All of the material below is to be repeated exactly.

┄┄┄┄┄┄

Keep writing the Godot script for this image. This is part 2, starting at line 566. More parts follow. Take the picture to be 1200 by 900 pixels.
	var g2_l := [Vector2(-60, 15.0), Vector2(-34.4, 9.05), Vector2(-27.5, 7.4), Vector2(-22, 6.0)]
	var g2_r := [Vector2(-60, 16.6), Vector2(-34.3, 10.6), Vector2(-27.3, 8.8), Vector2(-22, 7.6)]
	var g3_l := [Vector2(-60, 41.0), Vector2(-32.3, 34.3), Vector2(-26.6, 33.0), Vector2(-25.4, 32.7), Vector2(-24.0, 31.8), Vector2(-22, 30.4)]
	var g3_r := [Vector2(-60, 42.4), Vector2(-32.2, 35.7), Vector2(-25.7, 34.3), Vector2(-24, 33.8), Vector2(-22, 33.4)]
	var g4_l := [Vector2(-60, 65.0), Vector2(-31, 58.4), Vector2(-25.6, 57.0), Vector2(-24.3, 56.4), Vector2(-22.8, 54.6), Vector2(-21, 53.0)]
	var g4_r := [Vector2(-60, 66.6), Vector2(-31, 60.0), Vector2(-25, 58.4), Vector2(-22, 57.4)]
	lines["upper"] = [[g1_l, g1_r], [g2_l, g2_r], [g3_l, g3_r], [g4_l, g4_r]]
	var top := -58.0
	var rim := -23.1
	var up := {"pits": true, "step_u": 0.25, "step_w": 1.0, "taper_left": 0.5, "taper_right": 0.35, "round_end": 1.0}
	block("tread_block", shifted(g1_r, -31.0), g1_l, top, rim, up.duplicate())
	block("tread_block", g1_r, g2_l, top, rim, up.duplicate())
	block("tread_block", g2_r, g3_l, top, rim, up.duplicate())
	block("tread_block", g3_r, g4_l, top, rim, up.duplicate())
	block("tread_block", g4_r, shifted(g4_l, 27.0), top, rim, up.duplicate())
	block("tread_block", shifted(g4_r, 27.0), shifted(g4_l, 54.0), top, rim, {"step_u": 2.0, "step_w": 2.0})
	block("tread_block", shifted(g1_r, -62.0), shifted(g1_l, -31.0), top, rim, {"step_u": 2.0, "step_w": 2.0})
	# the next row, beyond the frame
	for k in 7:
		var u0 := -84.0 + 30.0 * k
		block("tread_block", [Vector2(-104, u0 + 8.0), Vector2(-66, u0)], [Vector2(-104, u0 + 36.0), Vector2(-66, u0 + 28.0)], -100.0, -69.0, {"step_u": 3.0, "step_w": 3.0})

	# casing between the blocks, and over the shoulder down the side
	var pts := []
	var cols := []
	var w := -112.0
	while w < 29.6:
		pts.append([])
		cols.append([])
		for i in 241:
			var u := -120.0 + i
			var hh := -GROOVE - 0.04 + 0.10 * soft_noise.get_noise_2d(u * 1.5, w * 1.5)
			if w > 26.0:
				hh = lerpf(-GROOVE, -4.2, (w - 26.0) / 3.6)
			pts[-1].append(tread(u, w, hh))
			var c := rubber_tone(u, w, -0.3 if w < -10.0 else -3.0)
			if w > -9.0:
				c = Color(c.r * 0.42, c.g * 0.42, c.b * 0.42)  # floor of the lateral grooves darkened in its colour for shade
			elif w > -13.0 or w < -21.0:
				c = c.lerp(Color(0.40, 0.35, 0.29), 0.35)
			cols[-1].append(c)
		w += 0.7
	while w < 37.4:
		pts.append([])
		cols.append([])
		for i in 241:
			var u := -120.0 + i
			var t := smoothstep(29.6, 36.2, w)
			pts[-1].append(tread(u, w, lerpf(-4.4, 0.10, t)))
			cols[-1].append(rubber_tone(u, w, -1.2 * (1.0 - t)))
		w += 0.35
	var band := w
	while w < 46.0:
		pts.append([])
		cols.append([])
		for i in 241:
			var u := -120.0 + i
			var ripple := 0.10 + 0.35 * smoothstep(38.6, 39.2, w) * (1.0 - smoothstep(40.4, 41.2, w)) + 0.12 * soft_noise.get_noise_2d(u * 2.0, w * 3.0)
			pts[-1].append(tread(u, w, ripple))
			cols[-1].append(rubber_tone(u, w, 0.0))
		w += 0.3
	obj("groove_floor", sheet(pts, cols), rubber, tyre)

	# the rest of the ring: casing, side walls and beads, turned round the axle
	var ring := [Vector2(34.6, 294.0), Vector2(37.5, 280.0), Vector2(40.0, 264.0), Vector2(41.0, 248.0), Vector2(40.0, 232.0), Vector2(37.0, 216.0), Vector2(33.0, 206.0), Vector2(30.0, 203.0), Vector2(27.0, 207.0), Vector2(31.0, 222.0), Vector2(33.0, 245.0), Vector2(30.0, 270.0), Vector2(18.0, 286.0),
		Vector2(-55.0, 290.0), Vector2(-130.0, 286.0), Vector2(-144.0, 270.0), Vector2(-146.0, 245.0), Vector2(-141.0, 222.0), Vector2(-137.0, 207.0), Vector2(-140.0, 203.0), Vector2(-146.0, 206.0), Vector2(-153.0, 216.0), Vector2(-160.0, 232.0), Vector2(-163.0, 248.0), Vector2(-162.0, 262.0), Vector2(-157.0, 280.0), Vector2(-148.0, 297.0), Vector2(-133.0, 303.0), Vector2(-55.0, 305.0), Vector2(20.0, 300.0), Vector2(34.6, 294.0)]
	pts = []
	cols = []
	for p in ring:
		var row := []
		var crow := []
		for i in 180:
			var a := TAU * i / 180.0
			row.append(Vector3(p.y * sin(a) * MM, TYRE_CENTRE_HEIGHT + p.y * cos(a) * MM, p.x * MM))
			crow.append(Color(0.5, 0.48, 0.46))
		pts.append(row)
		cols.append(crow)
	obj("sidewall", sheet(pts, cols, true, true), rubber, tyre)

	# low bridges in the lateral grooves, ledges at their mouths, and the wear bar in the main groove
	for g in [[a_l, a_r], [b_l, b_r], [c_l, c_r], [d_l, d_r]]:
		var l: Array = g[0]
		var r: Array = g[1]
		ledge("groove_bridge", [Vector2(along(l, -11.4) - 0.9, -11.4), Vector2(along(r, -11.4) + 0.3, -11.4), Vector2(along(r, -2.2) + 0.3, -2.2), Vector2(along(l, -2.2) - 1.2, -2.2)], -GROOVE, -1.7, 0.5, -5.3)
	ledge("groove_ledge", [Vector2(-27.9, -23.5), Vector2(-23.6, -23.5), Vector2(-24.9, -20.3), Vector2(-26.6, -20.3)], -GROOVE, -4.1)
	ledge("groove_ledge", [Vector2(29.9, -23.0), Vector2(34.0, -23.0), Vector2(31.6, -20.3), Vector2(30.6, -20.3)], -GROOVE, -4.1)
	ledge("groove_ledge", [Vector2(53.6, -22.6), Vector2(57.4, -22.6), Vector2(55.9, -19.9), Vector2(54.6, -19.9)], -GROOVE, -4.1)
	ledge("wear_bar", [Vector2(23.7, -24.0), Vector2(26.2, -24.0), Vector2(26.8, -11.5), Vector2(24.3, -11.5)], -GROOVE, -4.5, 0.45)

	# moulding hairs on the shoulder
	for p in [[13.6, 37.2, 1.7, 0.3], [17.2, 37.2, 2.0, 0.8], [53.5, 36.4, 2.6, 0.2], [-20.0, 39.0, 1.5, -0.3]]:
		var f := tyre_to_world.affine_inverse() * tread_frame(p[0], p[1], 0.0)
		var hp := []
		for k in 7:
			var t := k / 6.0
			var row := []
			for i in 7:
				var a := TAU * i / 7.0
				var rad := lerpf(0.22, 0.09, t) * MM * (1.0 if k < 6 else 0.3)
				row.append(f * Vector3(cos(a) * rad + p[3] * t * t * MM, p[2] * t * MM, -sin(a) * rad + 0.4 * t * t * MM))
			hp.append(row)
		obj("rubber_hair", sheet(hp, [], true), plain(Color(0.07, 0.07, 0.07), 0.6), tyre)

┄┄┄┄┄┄

◆ **TASK ANSWER**:
Keep writing the Godot script for this image. This is part 2, starting at line 566. More parts follow. Take the picture to be 1200 by 900 pixels.
	var g2_l := [Vector2(-60, 15.0), Vector2(-34.4, 9.05), Vector2(-27.5, 7.4), Vector2(-22, 6.0)]
	var g2_r := [Vector2(-60, 16.6), Vector2(-34.3, 10.6), Vector2(-27.3, 8.8), Vector2(-22, 7.6)]
	var g3_l := [Vector2(-60, 41.0), Vector2(-32.3, 34.3), Vector2(-26.6, 33.0), Vector2(-25.4, 32.7), Vector2(-24.0, 31.8), Vector2(-22, 30.4)]
	var g3_r := [Vector2(-60, 42.4), Vector2(-32.2, 35.7), Vector2(-25.7, 34.3), Vector2(-24, 33.8), Vector2(-22, 33.4)]
	var g4_l := [Vector2(-60, 65.0), Vector2(-31, 58.4), Vector2(-25.6, 57.0), Vector2(-24.3, 56.4), Vector2(-22.8, 54.6), Vector2(-21, 53.0)]
	var g4_r := [Vector2(-60, 66.6), Vector2(-31, 60.0), Vector2(-25, 58.4), Vector2(-22, 57.4)]
	lines["upper"] = [[g1_l, g1_r], [g2_l, g2_r], [g3_l, g3_r], [g4_l, g4_r]]
	var top := -58.0
	var rim := -23.1
	var up := {"pits": true, "step_u": 0.25, "step_w": 1.0, "taper_left": 0.5, "taper_right": 0.35, "round_end": 1.0}
	block("tread_block", shifted(g1_r, -31.0), g1_l, top, rim, up.duplicate())
	block("tread_block", g1_r, g2_l, top, rim, up.duplicate())
	block("tread_block", g2_r, g3_l, top, rim, up.duplicate())
	block("tread_block", g3_r, g4_l, top, rim, up.duplicate())
	block("tread_block", g4_r, shifted(g4_l, 27.0), top, rim, up.duplicate())
	block("tread_block", shifted(g4_r, 27.0), shifted(g4_l, 54.0), top, rim, {"step_u": 2.0, "step_w": 2.0})
	block("tread_block", shifted(g1_r, -62.0), shifted(g1_l, -31.0), top, rim, {"step_u": 2.0, "step_w": 2.0})
	# the next row, beyond the frame
	for k in 7:
		var u0 := -84.0 + 30.0 * k
		block("tread_block", [Vector2(-104, u0 + 8.0), Vector2(-66, u0)], [Vector2(-104, u0 + 36.0), Vector2(-66, u0 + 28.0)], -100.0, -69.0, {"step_u": 3.0, "step_w": 3.0})

	# casing between the blocks, and over the shoulder down the side
	var pts := []
	var cols := []
	var w := -112.0
	while w < 29.6:
		pts.append([])
		cols.append([])
		for i in 241:
			var u := -120.0 + i
			var hh := -GROOVE - 0.04 + 0.10 * soft_noise.get_noise_2d(u * 1.5, w * 1.5)
			if w > 26.0:
				hh = lerpf(-GROOVE, -4.2, (w - 26.0) / 3.6)
			pts[-1].append(tread(u, w, hh))
			var c := rubber_tone(u, w, -0.3 if w < -10.0 else -3.0)
			if w > -9.0:
				c = Color(c.r * 0.42, c.g * 0.42, c.b * 0.42)  # floor of the lateral grooves darkened in its colour for shade
			elif w > -13.0 or w < -21.0:
				c = c.lerp(Color(0.40, 0.35, 0.29), 0.35)
			cols[-1].append(c)
		w += 0.7
	while w < 37.4:
		pts.append([])
		cols.append([])
		for i in 241:
			var u := -120.0 + i
			var t := smoothstep(29.6, 36.2, w)
			pts[-1].append(tread(u, w, lerpf(-4.4, 0.10, t)))
			cols[-1].append(rubber_tone(u, w, -1.2 * (1.0 - t)))
		w += 0.35
	var band := w
	while w < 46.0:
		pts.append([])
		cols.append([])
		for i in 241:
			var u := -120.0 + i
			var ripple := 0.10 + 0.35 * smoothstep(38.6, 39.2, w) * (1.0 - smoothstep(40.4, 41.2, w)) + 0.12 * soft_noise.get_noise_2d(u * 2.0, w * 3.0)
			pts[-1].append(tread(u, w, ripple))
			cols[-1].append(rubber_tone(u, w, 0.0))
		w += 0.3
	obj("groove_floor", sheet(pts, cols), rubber, tyre)

	# the rest of the ring: casing, side walls and beads, turned round the axle
	var ring := [Vector2(34.6, 294.0), Vector2(37.5, 280.0), Vector2(40.0, 264.0), Vector2(41.0, 248.0), Vector2(40.0, 232.0), Vector2(37.0, 216.0), Vector2(33.0, 206.0), Vector2(30.0, 203.0), Vector2(27.0, 207.0), Vector2(31.0, 222.0), Vector2(33.0, 245.0), Vector2(30.0, 270.0), Vector2(18.0, 286.0),
		Vector2(-55.0, 290.0), Vector2(-130.0, 286.0), Vector2(-144.0, 270.0), Vector2(-146.0, 245.0), Vector2(-141.0, 222.0), Vector2(-137.0, 207.0), Vector2(-140.0, 203.0), Vector2(-146.0, 206.0), Vector2(-153.0, 216.0), Vector2(-160.0, 232.0), Vector2(-163.0, 248.0), Vector2(-162.0, 262.0), Vector2(-157.0, 280.0), Vector2(-148.0, 297.0), Vector2(-133.0, 303.0), Vector2(-55.0, 305.0), Vector2(20.0, 300.0), Vector2(34.6, 294.0)]
	pts = []
	cols = []
	for p in ring:
		var row := []
		var crow := []
		for i in 180:
			var a := TAU * i / 180.0
			row.append(Vector3(p.y * sin(a) * MM, TYRE_CENTRE_HEIGHT + p.y * cos(a) * MM, p.x * MM))
			crow.append(Color(0.5, 0.48, 0.46))
		pts.append(row)
		cols.append(crow)
	obj("sidewall", sheet(pts, cols, true, true), rubber, tyre)

	# low bridges in the lateral grooves, ledges at their mouths, and the wear bar in the main groove
	for g in [[a_l, a_r], [b_l, b_r], [c_l, c_r], [d_l, d_r]]:
		var l: Array = g[0]
		var r: Array = g[1]
		ledge("groove_bridge", [Vector2(along(l, -11.4) - 0.9, -11.4), Vector2(along(r, -11.4) + 0.3, -11.4), Vector2(along(r, -2.2) + 0.3, -2.2), Vector2(along(l, -2.2) - 1.2, -2.2)], -GROOVE, -1.7, 0.5, -5.3)
	ledge("groove_ledge", [Vector2(-27.9, -23.5), Vector2(-23.6, -23.5), Vector2(-24.9, -20.3), Vector2(-26.6, -20.3)], -GROOVE, -4.1)
	ledge("groove_ledge", [Vector2(29.9, -23.0), Vector2(34.0, -23.0), Vector2(31.6, -20.3), Vector2(30.6, -20.3)], -GROOVE, -4.1)
	ledge("groove_ledge", [Vector2(53.6, -22.6), Vector2(57.4, -22.6), Vector2(55.9, -19.9), Vector2(54.6, -19.9)], -GROOVE, -4.1)
	ledge("wear_bar", [Vector2(23.7, -24.0), Vector2(26.2, -24.0), Vector2(26.8, -11.5), Vector2(24.3, -11.5)], -GROOVE, -4.5, 0.45)

	# moulding hairs on the shoulder
	for p in [[13.6, 37.2, 1.7, 0.3], [17.2, 37.2, 2.0, 0.8], [53.5, 36.4, 2.6, 0.2], [-20.0, 39.0, 1.5, -0.3]]:
		var f := tyre_to_world.affine_inverse() * tread_frame(p[0], p[1], 0.0)
		var hp := []
		for k in 7:
			var t := k / 6.0
			var row := []
			for i in 7:
				var a := TAU * i / 7.0
				var rad := lerpf(0.22, 0.09, t) * MM * (1.0 if k < 6 else 0.3)
				row.append(f * Vector3(cos(a) * rad + p[3] * t * t * MM, p[2] * t * MM, -sin(a) * rad + 0.4 * t * t * MM))
			hp.append(row)
		obj("rubber_hair", sheet(hp, [], true), plain(Color(0.07, 0.07, 0.07), 0.6), tyre)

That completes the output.